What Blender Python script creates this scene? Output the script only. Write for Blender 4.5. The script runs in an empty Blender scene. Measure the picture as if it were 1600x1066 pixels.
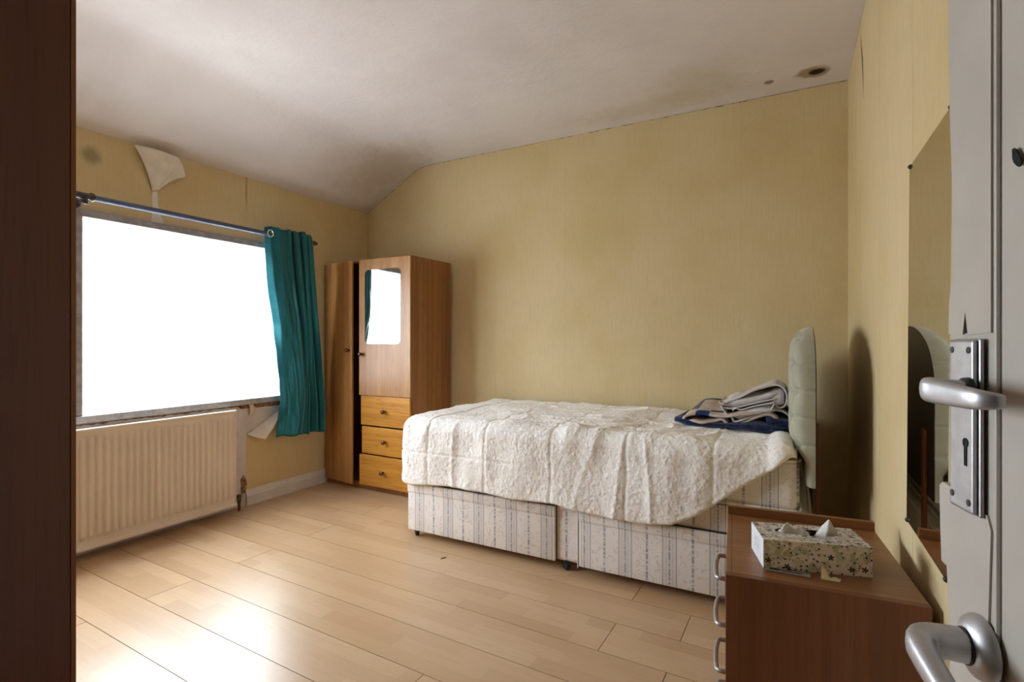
import bpy, bmesh, math, random
from mathutils import Vector, Matrix, noise
random.seed(7)
C = bpy.context.scene
R = math.radians
# ------------------------------------------------------------------ camera, sky, exposure
CAM_Z, YAW, FPX = 1.05, R(28.4), 805.0
cd = bpy.data.cameras.new('camera'); cam = bpy.data.objects.new('camera', cd); C.collection.objects.link(cam)
cam.location = (0, 0, CAM_Z); cam.rotation_euler = (R(90), 0, YAW)
cd.sensor_width = 36; cd.lens = FPX/1600*36; cd.clip_start = 0.02
C.camera = cam
C.view_settings.view_transform = 'Standard'; C.view_settings.look = 'None'
C.view_settings.gamma = 1.0; C.view_settings.use_curve_mapping = False
C.view_settings.exposure = 0.0
w = bpy.data.worlds.new('overcast_sky'); C.world = w; w.use_nodes = True
nt = w.node_tree; nt.nodes.clear()
wo = nt.nodes.new('ShaderNodeOutputWorld'); wb = nt.nodes.new('ShaderNodeBackground')
tc = nt.nodes.new('ShaderNodeTexCoord'); sp = nt.nodes.new('ShaderNodeSeparateXYZ'); cr = nt.nodes.new('ShaderNodeValToRGB')
cr.color_ramp.elements[0].position = 0.44; cr.color_ramp.elements[0].color = (.50, .52, .53, 1)
cr.color_ramp.elements[1].position = 0.56; cr.color_ramp.elements[1].color = (.86, .92, 1.0, 1)
mr = nt.nodes.new('ShaderNodeMapRange'); mr.inputs[1].default_value = -1; mr.inputs[2].default_value = 1
nt.links.new(tc.outputs['Generated'], sp.inputs[0]); nt.links.new(sp.outputs[2], mr.inputs[0])
nt.links.new(mr.outputs[0], cr.inputs[0]); nt.links.new(cr.outputs[0], wb.inputs[0]); nt.links.new(wb.outputs[0], wo.inputs[0])
wb.inputs[1].default_value = 27.0
# daylight portal lying in the window opening (guides sampling of the sky, adds no light)
pl = bpy.data.lights.new('window_portal', 'AREA'); pl.shape = 'RECTANGLE'; pl.size = 2.1; pl.size_y = 1.1
pl.cycles.is_portal = True
po = bpy.data.objects.new('window_portal', pl); C.collection.objects.link(po)
po.location = (-3.17, 1.38, 1.17); po.rotation_euler = (R(90), 0, R(-90))
try:
    C.cycles.max_bounces = 12; C.cycles.diffuse_bounces = 8; C.cycles.transparent_max_bounces = 12
    C.cycles.sample_clamp_indirect = 8; C.cycles.caustics_reflective = False
except Exception: pass
# ------------------------------------------------------------------ geometry of the photograph
SY, CY = math.sin(YAW), math.cos(YAW)
def ray(px, py):
    l = (px-800)/FPX; u = (533-py)/FPX
    return Vector((-SY+l*CY, CY+l*SY, u))
EYE = Vector((0, 0, CAM_Z))
def onX(px, py, X): r = ray(px, py); return EYE + r*(X/r.x)
def onY(px, py, Y): r = ray(px, py); return EYE + r*(Y/r.y)
def onZ(px, py, Z): r = ray(px, py); return EYE + r*((Z-CAM_Z)/r.z)
XW, XR, YB, YF, ZC, ZL, XS = -3.06, .261, 3.156, -.25, 2.395, 2.098, -2.555
# ------------------------------------------------------------------ materials
def nw(name):
    m = bpy.data.materials.new(name); m.use_nodes = True; t = m.node_tree
    return m, t, t.nodes['Principled BSDF']
def N(t, typ, ins=None, **kw):
    n = t.nodes.new('ShaderNode'+typ)
    for k, v in kw.items(): setattr(n, k, v)
    for k, v in (ins or {}).items():
        if hasattr(v, 'is_output') or isinstance(v, bpy.types.NodeSocket): t.links.new(v, n.inputs[k])
        else: n.inputs[k].default_value = v
    return n
def c4(c): return (c[0], c[1], c[2], 1)
def srgb(r, g, b):
    f = lambda v: (v/255/12.92) if v <= 10 else ((v/255+.055)/1.055)**2.4
    return (f(r), f(g), f(b))
def mix(t, f, a, b, mode='MIX'):
    n = t.nodes.new('ShaderNodeMix'); n.data_type = 'RGBA'; n.blend_type = mode
    for i, v in ((0, f), (6, a), (7, b)):
        if isinstance(v, bpy.types.NodeSocket): t.links.new(v, n.inputs[i])
        elif i == 0: n.inputs[0].default_value = v
        else: n.inputs[i].default_value = c4(v)
    return n.outputs[2]
def M_(t, op, a, b=0.0, c=0.0, clamp=False):
    n = t.nodes.new('ShaderNodeMath'); n.operation = op; n.use_clamp = clamp
    for i, v in enumerate((a, b, c)):
        if isinstance(v, bpy.types.NodeSocket): t.links.new(v, n.inputs[i])
        else: n.inputs[i].default_value = v
    return n.outputs[0]
def step(t, x, a, b):   # smooth 0..1 between a and b (a may exceed b)
    n = N(t, 'MapRange', {0: x, 1: a, 2: b, 3: 0.0, 4: 1.0}, interpolation_type='SMOOTHSTEP'); return n.outputs[0]
def objco(t, scale=(1, 1, 1), rot=(0, 0, 0)):
    a = N(t, 'TexCoord'); mp = N(t, 'Mapping', {0: a.outputs['Object']}); mp.inputs['Scale'].default_value = scale
    mp.inputs['Rotation'].default_value = rot; return mp.outputs[0]
def noi(t, v, scale, detail=3, rough=.55, dist=0):
    return N(t, 'TexNoise', {'Vector': v, 'Scale': scale, 'Detail': detail, 'Roughness': rough, 'Distortion': dist}).outputs[0]
def bump(t, b, h, strength=.3, dist=.002):
    n = N(t, 'Bump', {'Height': h, 'Strength': strength, 'Distance': dist}); t.links.new(n.outputs[0], b.inputs['Normal'])
def plain(name, col, rough=.5, metal=0, var=.06, nscale=18, bmp=0, spec=.5, sheen=0):
    m, t, b = nw(name); v = objco(t); n = noi(t, v, nscale, 4)
    dk = tuple(x*(1-var*2) for x in col); lt = tuple(min(1, x*(1+var)) for x in col)
    t.links.new(mix(t, step(t, n, .3, .7), dk, lt), b.inputs['Base Color'])
    b.inputs['Roughness'].default_value = rough; b.inputs['Metallic'].default_value = metal
    b.inputs['Specular IOR Level'].default_value = spec
    if sheen: b.inputs['Sheen Weight'].default_value = sheen; b.inputs['Sheen Roughness'].default_value = .5
    if bmp: bump(t, b, noi(t, v, nscale*8, 3), .35, bmp)
    return m
def wood(name, ca, cb, cd_, scale=1.0, axis=2, rough=.38, line=.5, spec=.5):
    m, t, b = nw(name)
    s = [30*scale]*3; s[axis] = .6*scale
    v = objco(t, tuple(s)); fine = objco(t, tuple((240*scale if i != axis else 9*scale) for i in range(3)))
    n1 = noi(t, v, 1, 5, .6, .15); n2 = noi(t, fine, 1, 2)
    col = mix(t, step(t, n1, .32, .68), ca, cb)
    ln = M_(t, 'MULTIPLY', step(t, n2, .52, .72), line)
    col = mix(t, ln, col, cd_)
    t.links.new(col, b.inputs['Base Color']); b.inputs['Roughness'].default_value = rough
    b.inputs['Specular IOR Level'].default_value = spec
    bump(t, b, n2, .12, .0006); return m
def paper_mat(name, base, dark, spot=0):
    m, t, b = nw(name); v = objco(t)
    big = noi(t, v, 1.6, 4); fibre = noi(t, objco(t, (60, 60, 5)), 1.5, 4, .6); weave = noi(t, objco(t, (260, 260, 55)), 1.0, 2)
    col = mix(t, step(t, big, .35, .7), base, dark)
    col = mix(t, M_(t, 'MULTIPLY', step(t, fibre, .42, .75), .35), col, tuple(x*.80 for x in base))
    col = mix(t, M_(t, 'MULTIPLY', step(t, weave, .5, .8), .35), col, tuple(min(1, x*1.15) for x in base))
    if spot:
        c = onX(142, 243, XW); d = N(t, 'VectorMath', {0: v, 1: tuple(c)}, operation='DISTANCE').outputs['Value']
        d = M_(t, 'ADD', d, M_(t, 'MULTIPLY', M_(t, 'SUBTRACT', noi(t, v, 40, 3), .5), .02))
        col = mix(t, M_(t, 'MULTIPLY', step(t, d, .062, .015), .55), col, srgb(92, 88, 62))
        s = N(t, 'SeparateXYZ', {0: v}); l = M_(t, 'ABSOLUTE', M_(t, 'SUBTRACT', s.outputs[1], 2.088))
        k = M_(t, 'MULTIPLY', step(t, l, .009, .002), step(t, s.outputs[2], 1.86, 1.99)); col = mix(t, M_(t, 'MULTIPLY', k, .5), col, srgb(96, 84, 60))
    t.links.new(col, b.inputs['Base Color']); b.inputs['Roughness'].default_value = .72; b.inputs['Specular IOR Level'].default_value = .25
    bump(t, b, M_(t, 'ADD', weave, fibre), .25, .0012); return m
WP = srgb(213, 195, 154); WPD = srgb(204, 183, 134)
MAT = {}
MAT['wallpaper'] = paper_mat('linen_wallpaper', WP, WPD)
MAT['wallpaper_mould'] = paper_mat('linen_wallpaper_with_mould_spot', WP, WPD, 1)
MAT['plaster'] = plain('bare_plaster', srgb(206, 199, 196), .85, var=.07, nscale=7, bmp=.002)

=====

▶ [Requirements] Scan the lines above for "scene", then copy every one that has it.

▶ [Worked solution]
What Blender Python script creates this scene? Output the script only. Write for Blender 4.5. The script runs in an empty Blender scene. Measure the picture as if it were 1600x1066 pixels.
C = bpy.context.scene